In other words, the process is “not simple”, Rosso concedes, and he is somewhat concerned at the lack of urgency that he observes among the wider industry. “It took us two years to go from a few items to the entire population of our products.”
Web3 isn’t dead
Those who have onboarded the tech can add features over time — the adopting brand can update the information that pops up every time an owner scans one of its NFC chips or QR codes. So while the DPP might provide a deadline, the uses are open-ended. This could include discounts, promotions or styling suggestions; invitations to events; digital wearables; repair records; or the option to transfer ownership — and distribute revenue — on the secondhand market. Once ownership is transferred, brands can continue to engage with the new owner — assuming that they are incentivised to continue scanning.
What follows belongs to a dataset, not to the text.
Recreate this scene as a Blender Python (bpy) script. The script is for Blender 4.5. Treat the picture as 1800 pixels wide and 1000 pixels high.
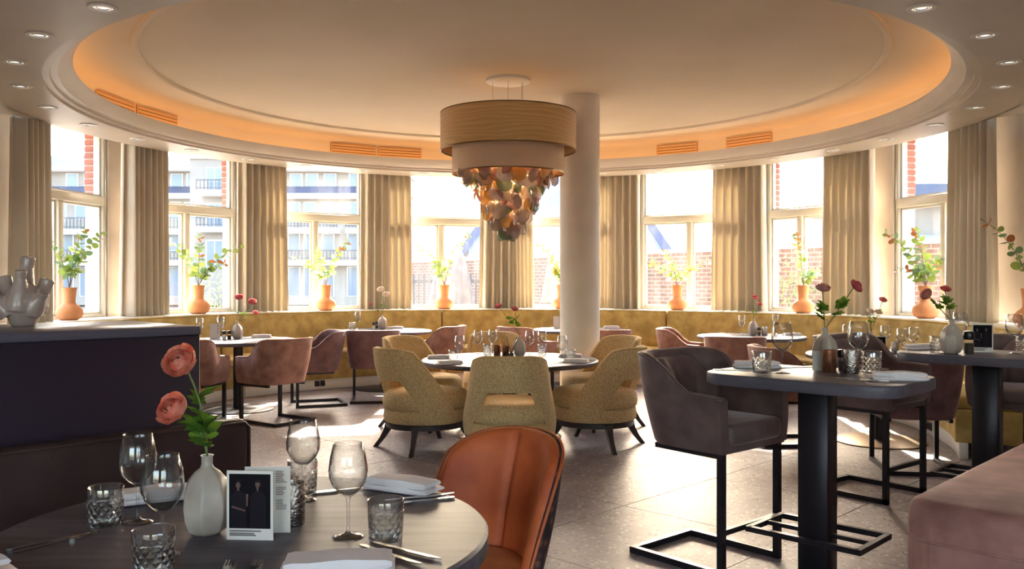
import bpy, math, random
from mathutils import Vector, Matrix
random.seed(7)
PI = math.pi
R_ = math.radians
for o in list(bpy.data.objects): bpy.data.objects.remove(o)
scn = bpy.context.scene
COL = scn.collection

# ---------------------------------------------------------------- camera, sky, sun, exposure
cam_d = bpy.data.cameras.new('camera'); cam_d.sensor_width = 36; cam_d.lens = 30.5
cam_d.shift_y = -3/1800; cam_d.clip_start = .05; cam_d.clip_end = 500
cam = bpy.data.objects.new('camera', cam_d); COL.objects.link(cam)
cam.location = (0, 0, 1.49); cam.rotation_euler = (PI/2, 0, 0)
scn.camera = cam

SUN_EL, SUN_AZ = R_(28.5), R_(6.5)          # azimuth measured from +Y towards +X
w = bpy.data.worlds.new('sky'); scn.world = w; w.use_nodes = True
nt = w.node_tree; nt.nodes.clear()
wo = nt.nodes.new('ShaderNodeOutputWorld'); bg = nt.nodes.new('ShaderNodeBackground')
sky = nt.nodes.new('ShaderNodeTexSky'); sky.sky_type = 'NISHITA'; sky.sun_disc = False
sky.sun_elevation = SUN_EL; sky.sun_rotation = SUN_AZ
sky.air_density = 1.0; sky.dust_density = 3.5; sky.ozone_density = 1.0
tint = nt.nodes.new('ShaderNodeMix'); tint.data_type = 'RGBA'; tint.blend_type = 'MULTIPLY'; tint.inputs[0].default_value = 1; tint.inputs[7].default_value = (1, .965, .90, 1)   # warm haze
nt.links.new(sky.outputs[0], tint.inputs[6]); nt.links.new(tint.outputs[2], bg.inputs[0]); nt.links.new(bg.outputs[0], wo.inputs[0])
bg.inputs[1].default_value = 0.75
sd = bpy.data.lights.new('sun', 'SUN'); sd.energy = 9; sd.angle = R_(.6); sd.color = (1, .90, .74)
sun = bpy.data.objects.new('sun', sd); COL.objects.link(sun)
sdir = Vector((math.sin(SUN_AZ)*math.cos(SUN_EL), math.cos(SUN_AZ)*math.cos(SUN_EL), math.sin(SUN_EL)))
sun.rotation_euler = sdir.to_track_quat('Z', 'Y').to_euler(); sun.location = sdir*60
vs = scn.view_settings
vs.view_transform = 'Standard'; vs.look = 'None'; vs.gamma = 1; vs.use_curve_mapping = False
vs.exposure = 1.95

# ---------------------------------------------------------------- materials
def S(r, g, b):
    f = lambda c: (c/255/12.92) if c/255 <= .04045 else ((c/255+.055)/1.055)**2.4
    return (f(r), f(g), f(b), 1)
def mix2(a, b, t): return tuple(a[i]*(1-t)+b[i]*t for i in range(4))
class NB:
    def __init__(s, name):
        s.m = bpy.data.materials.new(name); s.m.use_nodes = True; s.t = s.m.node_tree; s.t.nodes.clear()
        s.out = s.n('ShaderNodeOutputMaterial')
    def n(s, ty, **kw):
        nd = s.t.nodes.new(ty)
        for k, v in kw.items():
            if k in nd.inputs: nd.inputs[k].default_value = v
            else: setattr(nd, k, v)
        return nd
    def l(s, a, b): s.t.links.new(a, b)
def principled(name, col, rough=.5, metal=0, sheen=0, spec=.5, var=None, vscale=4, vdet=3, vlo=.35, vhi=.65, bump=0, bscale=80, coat=0, coords='Object', stretch=(1,1,1), sheen_col=None, subsurf=0, rand=0):
    b = NB(name); p = b.n('ShaderNodeBsdfPrincipled')
    p.inputs['Base Color'].default_value = col; p.inputs['Roughness'].default_value = rough
    p.inputs['Metallic'].default_value = metal; p.inputs['Specular IOR Level'].default_value = spec
    p.inputs['Sheen Weight'].default_value = sheen; p.inputs['Coat Weight'].default_value = coat
    if sheen: p.inputs['Sheen Roughness'].default_value = .35
    if sheen_col: p.inputs['Sheen Tint'].default_value = sheen_col
    tc = b.n('ShaderNodeTexCoord'); mp = b.n('ShaderNodeMapping'); mp.inputs['Scale'].default_value = stretch
    b.l(tc.outputs[coords], mp.inputs[0])
    if var:
        nz = b.n('ShaderNodeTexNoise', Scale=vscale, Detail=vdet); b.l(mp.outputs[0], nz.inputs['Vector'])
        rp = b.n('ShaderNodeValToRGB'); e = rp.color_ramp.elements
        e[0].position = vlo; e[1].position = vhi; e[0].color = col; e[1].color = var
        b.l(nz.outputs['Fac'], rp.inputs[0]); cout = rp.outputs[0]
        if rand:
            oi = b.n('ShaderNodeObjectInfo'); hs = b.n('ShaderNodeHueSaturation'); ma = b.n('ShaderNodeMapRange')
            ma.inputs['To Min'].default_value = 1-rand; ma.inputs['To Max'].default_value = 1+rand
            b.l(oi.outputs['Random'], ma.inputs[0]); b.l(ma.outputs[0], hs.inputs['Value']); b.l(cout, hs.inputs['Color']); cout = hs.outputs[0]
        b.l(cout, p.inputs['Base Color'])
    if bump:
        n2 = b.n('ShaderNodeTexNoise', Scale=bscale, Detail=4); b.l(mp.outputs[0], n2.inputs['Vector'])
        bp = b.n('ShaderNodeBump', Strength=bump, Distance=.01); b.l(n2.outputs['Fac'], bp.inputs['Height']); b.l(bp.outputs[0], p.inputs['Normal'])
    b.l(p.outputs[0], b.out.inputs[0]); return b.m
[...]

Carrere recommends testing uses with small pilots to gauge how customers respond and to encourage engagement. This can be a key way for competitors to differentiate, he adds. While Aura is creating a standard framework for a traceability token, the plan is not for branded DPPs to look the same. “We are making a luxury standard, but all the luxury brands are doing something different from the others because of the storytelling, because of the design, because of the features that you can add, depending on your strategy,” he says.
Bertelli is convinced of the usefulness of this technology beyond the DPP. “I believe we will see the results: as an additional lever for the storytelling of our products, as an amazing conversation starter for the sales assistants in our boutiques, and to strengthen the dialogue with customers in the field of sustainability.” Bertelli adds that transparency across product information is particularly appealing to younger customers, with millennials and Gen Z remaining core customers of Prada Group’s brands in terms of “digital touchpoints”.
Rosso says that, while the DPP is the core focus for now, OTB Group is interested in a range of future uses, ranging from resale to NFTs. Already, it has sold a Margiela Tabi shoe connected to a digital twin. “Tokenisation will be the future for anything we do, because it gives a certain level of guarantee that you didn’t have before,” he says. “Once you get a certificate of ownership, it could become a great tool for CRM3.0 and secondhand, which for me is very interesting. I think it will become more and more normal for customers to use it with time when we add more options linked to the NFC chip.” Already, the new tech has seen especially high engagement among customers in South Korea and Japan, he adds.
It’s worth noting that a product’s Aura-provided digital ID can also be linked to a public-facing NFT provided through other blockchains on Ethereum or Polygon. While brands have shied away from shilling NFTs recently, Carrere is convinced that future Web3 utilities still hold water. “I am a Web3 believer,” he says.
Going forward, Carrere is looking forward to announcing new members who have not yet made their uses public, and hoping to continue education on the brand side, particularly for retail staff. He also anticipates that brands that have already implemented the tech will now start diversifying their utilities. “I have some good ideas on how we can make it a recurring thing; that is the next step… There are many things that we’re working on with many brands that are different than the others — but I wouldn’t want to spoil that.”